I don’t think nice is vague or meaningless at all—but it is complex. Eleanor puts her finger on the word’s slipperiness when she essentially asks Henry which kind of nice he wants to be. Does he want to be exact, or does he want to be kind? Will he be thoughtful, or will he be foolish? To his credit, Henry shapes up, and while he continues to tease Catherine, and reproves her from time to time, he does so with kindness and decency. He becomes, in a word, nicer.
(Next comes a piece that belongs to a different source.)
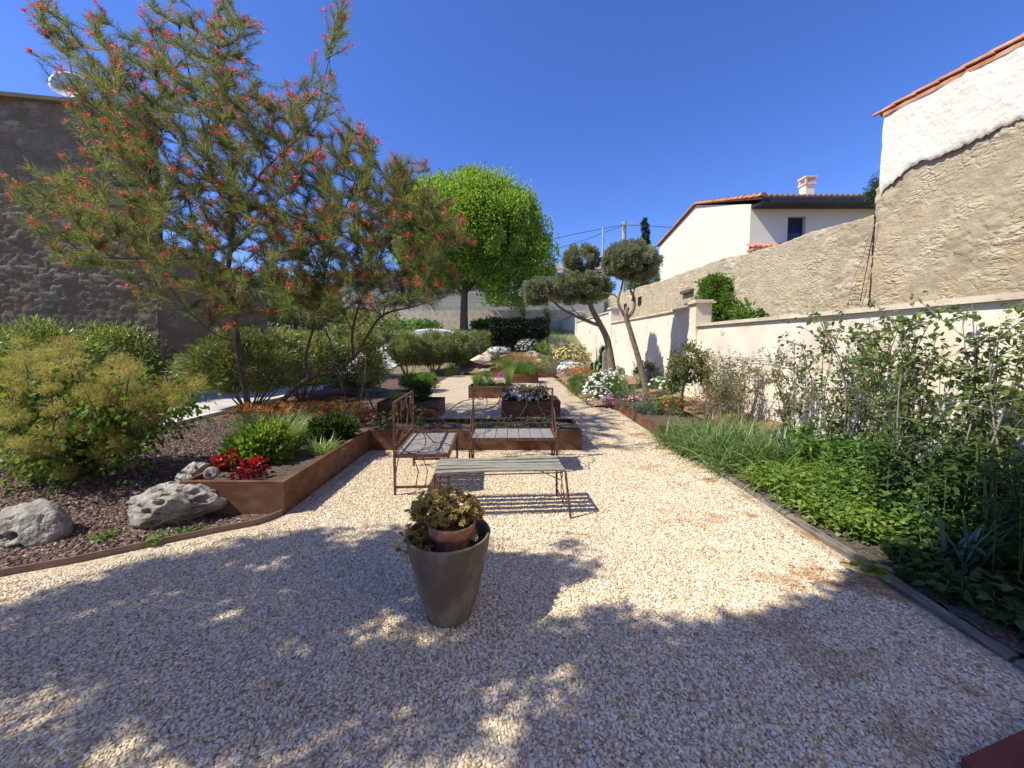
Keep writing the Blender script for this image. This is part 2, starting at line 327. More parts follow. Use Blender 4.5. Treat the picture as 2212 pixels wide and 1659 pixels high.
def lathe(g, prof, c, n=48, var=.5, mi=0, wob=0):
    a = np.arange(n) * 2 * math.pi / n; pr = np.asarray(prof, float); m = len(pr)
    v = np.zeros((m, n, 3)); v[..., 0] = pr[:, 0:1] * np.cos(a) + c[0]; v[..., 1] = pr[:, 0:1] * np.sin(a) + c[1]; v[..., 2] = pr[:, 1:2] + c[2]
    i = np.arange(m - 1)[:, None] * n; j = np.arange(n)[None, :]; k = (j + 1) % n
    g.add(v.reshape(-1, 3), np.stack([i + j, i + k, i + n + k, i + n + j], -1).reshape(-1, 4), var, mi)
def leaves(g, pos, d, L, Wd, var=None, nrm=None, shape='kite', mi=0, fold=.15, droop=0.0):
    n = len(pos); d = unit(d); L = np.broadcast_to(L, (n,)).astype(float); Wd = np.broadcast_to(Wd, (n,)).astype(float)
    if nrm is None: nrm = R.normal(size=(n, 3))
    s = unit(np.cross(d, nrm)); up = np.cross(s, d)
    if var is None: var = R.random(n)
    L = L[:, None]; Wd = Wd[:, None]
    if shape == 'kite':
        v = np.stack([pos, pos + d * L * .45 + s * Wd / 2 + up * fold * Wd, pos + d * L, pos + d * L * .45 - s * Wd / 2 + up * fold * Wd], 1)
        g.add(v.reshape(-1, 3), np.arange(4 * n).reshape(n, 4), np.repeat(var, 4), mi)
    elif shape == 'tri':
        v = np.stack([pos - s * Wd / 2, pos + s * Wd / 2, pos + d * L], 1)
        g.add(v.reshape(-1, 3), np.arange(3 * n).reshape(n, 3), np.repeat(var, 3), mi)
    else:
        dn = np.array([0, 0, -1.]) * droop * L
        v = np.stack([pos, pos + d * L * .28 + s * Wd * .45 + up * fold * Wd + dn * .08, pos + d * L * .65 + s * Wd * .36 + up * fold * Wd + dn * .4, pos + d * L + dn,
                      pos + d * L * .65 - s * Wd * .36 + up * fold * Wd + dn * .4, pos + d * L * .28 - s * Wd * .45 + up * fold * Wd + dn * .08,
                      pos + d * L * .5 + dn * .25], 1)
        b = (np.arange(n) * 7)[:, None]
        f = np.concatenate([b + np.array([[0, 1, 2, 6]]), b + np.array([[6, 2, 3, 4]]), b + np.array([[0, 6, 4, 5]])])
        g.add(v.reshape(-1, 3), f, np.repeat(var, 7), mi)
def blades(g, base, az, el, L, Wd, droop, segs=5, var=None, mi=0, twist=0.3):
    n = len(base); L = np.broadcast_to(L, (n,)).astype(float); Wd = np.broadcast_to(Wd, (n,)).astype(float)
    droop = np.broadcast_to(droop, (n,)).astype(float); el = np.broadcast_to(el, (n,)).astype(float)
    if var is None: var = R.random(n)
    hd = np.stack([np.cos(az), np.sin(az), np.zeros(n)], 1); side = np.stack([-np.sin(az), np.cos(az), R.normal(size=n) * twist], 1); side = unit(side)
    p = base.copy(); rows = []
    for k in range(segs + 1):
        t = k / segs; w = Wd * (1 - t) ** .6 * (.75 + .5 * min(t * 3, 1) * .5) if k < segs else Wd * .03
        rows.append(np.stack([p - side * w[:, None] / 2, p + side * w[:, None] / 2], 1))
        e = el - droop * (t + .5 / segs) ** 1.3
        p = p + (hd * np.cos(e)[:, None] + np.array([0, 0, 1.]) * np.sin(e)[:, None]) * (L / segs)[:, None]
    v = np.stack(rows, 1).reshape(n, -1, 3); m = 2 * (segs + 1)
    b = (np.arange(n) * m)[:, None, None]; k = np.arange(segs)[None, :, None] * 2
    f = (b + k + np.array([0, 1, 3, 2])[None, None, :]).reshape(-1, 4)
    g.add(v.reshape(-1, 3), f, np.repeat(var, m), mi)
def sph(n): return unit(R.normal(size=(n, 3)))
def lumpy(dirs, k, amp, seed):
    r = np.random.default_rng(seed); s = np.zeros(len(dirs))
    for i in range(5): s += np.sin(dirs @ (r.normal(size=3) * k * (1 + i * .5)) + r.random() * 6.28) / (1 + i * .4)
    return 1 + amp * s / 2.2
def crown(center, rad, ncl, nleaf, cl_r, shell=.55, lump=.15, zmin=None, seed=1):
    """leaf positions in clumps spread through an uneven ellipsoid; returns pos, outward dir"""
    d = sph(ncl); r = (R.random(ncl) ** .45) * (1 - shell) + shell; r = np.where(R.random(ncl) < .25, R.random(ncl) ** .33, r)
    cc = d * (r * lumpy(d, 2.6, lump, seed))[:, None] * np.array(rad)
    k = nleaf // ncl; off = np.clip(R.normal(size=(ncl, k, 3)), -1.5, 1.5) * cl_r * (.6 + .8 * R.random((ncl, 1, 1)))
    p = (cc[:, None, :] + off); vb = np.repeat(R.normal(size=ncl) * .16, k)
    out = unit(cc)[:, None, :] * .8 + unit(off) * .7; p = p.reshape(-1, 3); out = out.reshape(-1, 3)
    if zmin is not None: m = p[:, 2] > zmin - center[2]; p, out, vb = p[m], out[m], vb[m]
    return p + np.array(center), unit(out + R.normal(size=out.shape) * .45), np.clip(.45 + vb + R.normal(size=len(vb)) * .2, 0, 1)
def ground_sheet(name, poly, z, mat, thick=None, kind='structure'):
    g = Geo(); n = len(poly); v = [(x, y, z) for x, y in poly]; g.add(v, [list(range(n))])
    o = g.build(name, mat, origin=np.array([0, 0, 0.])); tag(o, kind=kind); return o
# ------------------------------------------------------------------ terrain and paved areas
def terr(x, y):
    s = np.clip((y - 17) / 11, 0, 1); s = s * s * (3 - 2 * s); z = 2.35 * s
    t = np.clip((x - 4.5) / 2.2, 0, 1); z = z + t * 1.3 * (1 - .4 * s)
    return z - .012
xs = np.concatenate([np.linspace(-400, -16, 14), np.linspace(-14, 20, 69), np.linspace(22, 400, 14)])
ys = np.concatenate([np.linspace(-60, -4, 8), np.linspace(-3, 36, 79), np.linspace(38, 600, 16)])
X, Y = np.meshgrid(xs, ys); Z = terr(X, Y)
g = Geo(); nx, ny = len(xs), len(ys); i = np.arange(ny - 1)[:, None] * nx + np.arange(nx - 1)[None, :]
g.add(np.stack([X, Y, Z], -1).reshape(-1, 3), np.stack([i, i + 1, i + nx + 1, i + nx], -1).reshape(-1, 4))
tag(g.build('ground', 'earth', origin=np.zeros(3)), kind='structure')
EDGE = [P(-420, 1330)[:2], P(-200, 1288)[:2], P(0, 1246)[:2], P(150, 1220)[:2], P(300, 1187)[:2], P(460, 1153)[:2], P(560, 1134)[:2], (-2.06, 3.36)]
EDGE = [tuple(map(float, e)) for e in EDGE]
gp = [(-8, -4), (2.42, -4), (2.42, 6.1), (2.42, 8.6), (1.85, 9.6), (1.8, 17.6), (-2.8, 17.6), (-2.8, 5), (-2.5, 3.4)] + [(x, y) for x, y in reversed(EDGE)] + [(-8, 1.2)]
ground_sheet('gravel_path', gp, .004, 'gravel')
mp = [(x, y) for x, y in EDGE] + [(-2.5, 3.4), (-2.8, 5), (-2.8, 19), (-6.4, 19), (-6.4, -1), (-6, .3)]
ground_sheet('mulch_bed', mp, .008, 'mulch')
# driveway, rising gently with the ground towards the far end
g = Geo(); L_ = [(-6.4, y) for y in np.linspace(-3, 15, 19)] + [(-6.3, 17), (-6.0, 19), (-5.4, 21), (-4.4, 23), (-2.5, 25), (0, 26)]
R_ = [(-9.0, y) for y in np.linspace(-3, 15, 19)] + [(-9.0, 17), (-8.9, 19.5), (-8.3, 22), (-7.0, 24.5), (-5.0, 27.5), (0, 29.2)]
v = []; 
for (a, b) in zip(L_, R_):
    for t in (0, .33, .66, 1):
        x = a[0] + (b[0] - a[0]) * t; y = a[1] + (b[1] - a[1]) * t; v.append((x, y, float(terr(x, y)) + .035))
f = [[4 * i + j, 4 * i + j + 1, 4 * i + j + 5, 4 * i + j + 4] for i in range(len(L_) - 1) for j in range(3)]
g.add(v, f); tag(g.build('driveway', 'drive', origin=np.zeros(3)), kind='structure')
g = Geo(); bbox(g, -6.42, -6.22, -3, 15.5, -.02, .075); tag(g.build('drive_kerb', 'kerbc'), kind='structure')
g = Geo(); bbox(g, -9.22, -9.02, -3, 15.5, -.02, .11); tag(g.build('drive_kerb', 'kerbc'), kind='structure')
# right-hand bed (soil slightly mounded towards the wall)
def soil_patch(name, x0, x1, y0, y1, zf, mat, step=.06, amp=.02, seed=0, kind='structure', label=None):
    xs = np.arange(x0, x1 + 1e-6, step); ys = np.arange(y0, y1 + 1e-6, step); X, Y = np.meshgrid(xs, ys); r = np.random.default_rng(seed)
    Z = zf(X, Y) + r.normal(size=X.shape) * amp * .5 + amp * np.sin(X * 9 + 1) * np.cos(Y * 7 + 2)
    nx, ny = len(xs), len(ys); i = np.arange(ny - 1)[:, None] * nx + np.arange(nx - 1)[None, :]
    g = Geo(); g.add(np.stack([X, Y, Z], -1).reshape(-1, 3), np.stack([i, i + 1, i + nx + 1, i + nx], -1).reshape(-1, 4))
    o = g.build(name, mat, smooth=True, origin=np.zeros(3)); tag(o, kind=kind); return o
def bedz(X, Y): return .03 + .12 * np.clip((X - 2.5) / 1.7, 0, 1) + .1 * np.clip((Y - 9) / 6, 0, 1)
soil_patch('soil_bed', 2.46, 4.3, -1, 6.1, lambda X, Y: bedz(X, Y), 'soil')
soil_patch('soil_bed', 1.86, 4.3, 9.0, 17.5, lambda X, Y: bedz(X, Y) + .12 * np.clip((X - 1.9) / .5, 0, 1), 'drysoil', seed=3)
soil_patch('soil_bed', 3.35, 4.3, 5.6, 9.05, lambda X, Y: .16 + 0 * X + .12 * np.clip((X - 3.4) / .8, 0, 1), 'drysoil', seed=4)
def moundz(X, Y): return np.maximum(terr(X, Y), 0) + .75 * np.exp(-((X - .6) / 2.2) ** 2 - ((Y - 19.2) / 1.7) ** 2) + .02
soil_patch('rockery_mound', -3, 4.2, 17.7, 22, moundz, 'drysoil', .1, .03, 5)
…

Of course, nice has its limits. We and our world can be brutal and violent, and nice is a pretty draggled daisy to put in that rifle barrel. Nice the city—beautiful, ravaged, reeling Nice—was built ages ago on the blood of Greek and Ligurnian fighters who didn’t make it home. You can’t fix that with nice. Nice by itself won’t fix centuries of systematic racism or the messy historical tangle of hatred, grievance, exploitation, and resentment that propels young men into sniper nests or puts them behind the wheels of murderous trucks. Nice by itself won’t do much to reform a justice system, on the street and in the courts, primed to view young black men as a deadly threat.

But in the midst of the struggle, I hope we can stage our own kind of nice attack. An onslaught of compassion, and kindness, and maybe a little foolishness. That kind of #NiceAttack, I can get behind.